> **DO THIS**:
Print exactly those lines that run from the beginning of the data to the line bearing "0.0010]), M_BEAD, bezel)", inclusive.

> **DATA EXCERPT**:

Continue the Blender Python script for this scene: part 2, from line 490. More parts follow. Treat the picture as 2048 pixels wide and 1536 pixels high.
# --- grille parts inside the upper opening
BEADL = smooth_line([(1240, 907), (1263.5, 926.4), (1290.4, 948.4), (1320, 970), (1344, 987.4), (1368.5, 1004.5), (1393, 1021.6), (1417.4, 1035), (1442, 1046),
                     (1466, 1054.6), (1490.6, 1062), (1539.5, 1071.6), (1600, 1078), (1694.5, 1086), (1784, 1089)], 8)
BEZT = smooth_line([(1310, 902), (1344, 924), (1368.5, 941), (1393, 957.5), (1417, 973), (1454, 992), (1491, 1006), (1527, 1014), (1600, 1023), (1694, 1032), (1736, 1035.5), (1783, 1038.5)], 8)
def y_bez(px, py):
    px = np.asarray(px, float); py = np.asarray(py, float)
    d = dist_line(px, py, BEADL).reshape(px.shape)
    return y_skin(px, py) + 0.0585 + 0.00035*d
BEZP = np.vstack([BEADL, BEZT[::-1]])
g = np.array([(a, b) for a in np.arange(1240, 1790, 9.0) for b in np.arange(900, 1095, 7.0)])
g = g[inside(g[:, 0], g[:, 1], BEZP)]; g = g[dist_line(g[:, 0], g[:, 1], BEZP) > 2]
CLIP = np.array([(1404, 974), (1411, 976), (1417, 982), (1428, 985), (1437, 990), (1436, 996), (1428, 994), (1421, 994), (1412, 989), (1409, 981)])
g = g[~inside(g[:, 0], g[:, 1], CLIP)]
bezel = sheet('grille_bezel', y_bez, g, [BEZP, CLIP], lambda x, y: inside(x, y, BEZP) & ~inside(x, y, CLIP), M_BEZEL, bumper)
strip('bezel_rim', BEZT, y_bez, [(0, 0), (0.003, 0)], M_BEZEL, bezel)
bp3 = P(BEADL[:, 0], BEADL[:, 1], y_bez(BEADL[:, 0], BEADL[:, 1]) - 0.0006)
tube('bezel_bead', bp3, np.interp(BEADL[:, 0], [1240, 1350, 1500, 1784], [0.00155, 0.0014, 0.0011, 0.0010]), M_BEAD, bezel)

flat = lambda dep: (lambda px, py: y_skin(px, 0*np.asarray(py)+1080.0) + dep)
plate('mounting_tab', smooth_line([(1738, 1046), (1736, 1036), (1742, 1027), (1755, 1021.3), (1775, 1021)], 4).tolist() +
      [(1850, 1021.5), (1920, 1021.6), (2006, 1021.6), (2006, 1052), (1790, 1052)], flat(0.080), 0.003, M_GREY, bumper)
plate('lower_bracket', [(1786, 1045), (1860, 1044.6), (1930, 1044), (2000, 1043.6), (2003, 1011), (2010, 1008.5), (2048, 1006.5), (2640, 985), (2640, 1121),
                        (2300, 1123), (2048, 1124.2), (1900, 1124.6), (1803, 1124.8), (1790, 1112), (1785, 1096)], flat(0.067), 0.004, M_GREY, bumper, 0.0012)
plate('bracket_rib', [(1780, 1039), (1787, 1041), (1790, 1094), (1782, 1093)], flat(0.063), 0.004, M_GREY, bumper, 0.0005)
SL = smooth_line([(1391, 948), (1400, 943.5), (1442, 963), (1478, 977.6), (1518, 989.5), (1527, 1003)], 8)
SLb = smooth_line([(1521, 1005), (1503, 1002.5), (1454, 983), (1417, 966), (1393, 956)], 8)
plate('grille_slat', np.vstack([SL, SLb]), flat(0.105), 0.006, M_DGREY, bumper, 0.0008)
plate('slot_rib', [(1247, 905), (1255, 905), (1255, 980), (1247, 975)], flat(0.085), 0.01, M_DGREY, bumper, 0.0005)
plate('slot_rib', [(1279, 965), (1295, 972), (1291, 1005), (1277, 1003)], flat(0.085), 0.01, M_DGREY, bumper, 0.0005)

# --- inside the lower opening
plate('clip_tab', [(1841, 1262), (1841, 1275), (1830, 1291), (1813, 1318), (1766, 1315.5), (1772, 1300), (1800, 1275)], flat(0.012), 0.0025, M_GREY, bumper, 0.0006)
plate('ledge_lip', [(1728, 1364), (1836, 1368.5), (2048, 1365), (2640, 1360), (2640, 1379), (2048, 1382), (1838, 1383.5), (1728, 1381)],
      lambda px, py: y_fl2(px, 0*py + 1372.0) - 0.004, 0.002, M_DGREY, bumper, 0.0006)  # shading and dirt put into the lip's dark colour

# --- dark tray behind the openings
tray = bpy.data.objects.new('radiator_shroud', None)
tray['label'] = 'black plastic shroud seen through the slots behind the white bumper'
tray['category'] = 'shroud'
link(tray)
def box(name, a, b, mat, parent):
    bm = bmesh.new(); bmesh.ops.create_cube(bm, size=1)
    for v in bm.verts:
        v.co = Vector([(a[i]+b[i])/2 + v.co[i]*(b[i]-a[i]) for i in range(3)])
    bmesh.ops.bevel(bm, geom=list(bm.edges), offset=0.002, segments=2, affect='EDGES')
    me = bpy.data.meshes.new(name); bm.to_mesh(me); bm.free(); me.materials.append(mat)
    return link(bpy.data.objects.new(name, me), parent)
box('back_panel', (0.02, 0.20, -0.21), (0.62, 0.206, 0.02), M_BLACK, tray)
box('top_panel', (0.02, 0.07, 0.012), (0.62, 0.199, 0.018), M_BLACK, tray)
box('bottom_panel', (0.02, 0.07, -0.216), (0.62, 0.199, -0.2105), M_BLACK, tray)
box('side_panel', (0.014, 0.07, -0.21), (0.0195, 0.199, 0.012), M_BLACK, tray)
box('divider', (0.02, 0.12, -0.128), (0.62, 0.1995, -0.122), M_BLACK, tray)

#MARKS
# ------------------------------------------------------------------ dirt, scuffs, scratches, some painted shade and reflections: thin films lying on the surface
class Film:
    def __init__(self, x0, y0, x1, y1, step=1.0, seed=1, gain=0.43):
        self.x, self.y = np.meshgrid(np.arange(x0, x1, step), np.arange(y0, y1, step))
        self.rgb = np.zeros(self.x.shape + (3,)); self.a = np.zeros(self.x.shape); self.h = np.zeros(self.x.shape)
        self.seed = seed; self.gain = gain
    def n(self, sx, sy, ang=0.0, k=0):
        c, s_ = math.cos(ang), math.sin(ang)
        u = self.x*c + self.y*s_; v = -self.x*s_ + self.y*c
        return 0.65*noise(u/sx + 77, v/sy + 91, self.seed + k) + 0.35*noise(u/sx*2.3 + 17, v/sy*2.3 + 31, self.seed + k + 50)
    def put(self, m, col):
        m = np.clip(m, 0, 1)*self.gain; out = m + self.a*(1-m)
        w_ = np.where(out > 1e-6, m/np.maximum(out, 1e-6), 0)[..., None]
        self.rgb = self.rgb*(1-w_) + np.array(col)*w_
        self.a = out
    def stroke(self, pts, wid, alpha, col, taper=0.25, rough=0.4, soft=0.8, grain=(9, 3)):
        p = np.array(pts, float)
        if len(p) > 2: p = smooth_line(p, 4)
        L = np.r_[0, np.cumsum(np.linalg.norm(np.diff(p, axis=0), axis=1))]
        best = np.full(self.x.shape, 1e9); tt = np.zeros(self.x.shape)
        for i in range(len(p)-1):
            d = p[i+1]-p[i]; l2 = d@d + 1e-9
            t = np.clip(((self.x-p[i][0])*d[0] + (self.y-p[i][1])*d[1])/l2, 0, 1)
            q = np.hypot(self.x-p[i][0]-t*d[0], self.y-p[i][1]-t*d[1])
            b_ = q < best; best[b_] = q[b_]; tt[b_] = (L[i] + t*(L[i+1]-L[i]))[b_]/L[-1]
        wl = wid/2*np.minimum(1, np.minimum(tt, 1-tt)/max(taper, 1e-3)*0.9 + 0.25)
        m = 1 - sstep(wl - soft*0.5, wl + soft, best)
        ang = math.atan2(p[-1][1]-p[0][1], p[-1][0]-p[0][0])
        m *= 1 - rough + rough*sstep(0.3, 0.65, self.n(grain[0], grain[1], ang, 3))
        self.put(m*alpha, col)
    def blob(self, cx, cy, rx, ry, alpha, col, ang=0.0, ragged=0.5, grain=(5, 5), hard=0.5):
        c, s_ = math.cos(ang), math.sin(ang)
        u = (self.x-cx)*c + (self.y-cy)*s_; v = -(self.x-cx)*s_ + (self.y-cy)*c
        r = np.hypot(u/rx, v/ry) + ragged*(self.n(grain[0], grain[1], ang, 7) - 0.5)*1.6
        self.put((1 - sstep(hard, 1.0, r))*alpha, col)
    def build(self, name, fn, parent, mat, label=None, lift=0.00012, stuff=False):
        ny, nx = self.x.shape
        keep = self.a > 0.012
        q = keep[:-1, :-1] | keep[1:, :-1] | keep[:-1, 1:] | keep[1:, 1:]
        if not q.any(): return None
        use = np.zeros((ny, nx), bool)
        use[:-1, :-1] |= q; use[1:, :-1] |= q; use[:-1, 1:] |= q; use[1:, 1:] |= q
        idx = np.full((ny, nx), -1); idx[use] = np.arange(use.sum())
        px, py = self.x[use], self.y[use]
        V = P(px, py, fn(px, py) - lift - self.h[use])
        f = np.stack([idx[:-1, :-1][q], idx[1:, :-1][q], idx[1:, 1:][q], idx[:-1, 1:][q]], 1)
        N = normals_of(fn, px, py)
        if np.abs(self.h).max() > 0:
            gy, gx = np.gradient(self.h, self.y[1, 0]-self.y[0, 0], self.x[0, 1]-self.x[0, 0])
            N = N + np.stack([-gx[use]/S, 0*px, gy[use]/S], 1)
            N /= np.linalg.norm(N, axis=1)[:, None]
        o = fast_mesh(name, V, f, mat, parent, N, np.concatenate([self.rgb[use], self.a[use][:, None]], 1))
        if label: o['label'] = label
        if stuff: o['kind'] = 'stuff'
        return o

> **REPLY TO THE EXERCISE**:
Continue the Blender Python script for this scene: part 2, from line 490. More parts follow. Treat the picture as 2048 pixels wide and 1536 pixels high.
# --- grille parts inside the upper opening
BEADL = smooth_line([(1240, 907), (1263.5, 926.4), (1290.4, 948.4), (1320, 970), (1344, 987.4), (1368.5, 1004.5), (1393, 1021.6), (1417.4, 1035), (1442, 1046),
                     (1466, 1054.6), (1490.6, 1062), (1539.5, 1071.6), (1600, 1078), (1694.5, 1086), (1784, 1089)], 8)
BEZT = smooth_line([(1310, 902), (1344, 924), (1368.5, 941), (1393, 957.5), (1417, 973), (1454, 992), (1491, 1006), (1527, 1014), (1600, 1023), (1694, 1032), (1736, 1035.5), (1783, 1038.5)], 8)
def y_bez(px, py):
    px = np.asarray(px, float); py = np.asarray(py, float)
    d = dist_line(px, py, BEADL).reshape(px.shape)
    return y_skin(px, py) + 0.0585 + 0.00035*d
BEZP = np.vstack([BEADL, BEZT[::-1]])
g = np.array([(a, b) for a in np.arange(1240, 1790, 9.0) for b in np.arange(900, 1095, 7.0)])
g = g[inside(g[:, 0], g[:, 1], BEZP)]; g = g[dist_line(g[:, 0], g[:, 1], BEZP) > 2]
CLIP = np.array([(1404, 974), (1411, 976), (1417, 982), (1428, 985), (1437, 990), (1436, 996), (1428, 994), (1421, 994), (1412, 989), (1409, 981)])
g = g[~inside(g[:, 0], g[:, 1], CLIP)]
bezel = sheet('grille_bezel', y_bez, g, [BEZP, CLIP], lambda x, y: inside(x, y, BEZP) & ~inside(x, y, CLIP), M_BEZEL, bumper)
strip('bezel_rim', BEZT, y_bez, [(0, 0), (0.003, 0)], M_BEZEL, bezel)
bp3 = P(BEADL[:, 0], BEADL[:, 1], y_bez(BEADL[:, 0], BEADL[:, 1]) - 0.0006)
tube('bezel_bead', bp3, np.interp(BEADL[:, 0], [1240, 1350, 1500, 1784], [0.00155, 0.0014, 0.0011, 0.0010]), M_BEAD, bezel)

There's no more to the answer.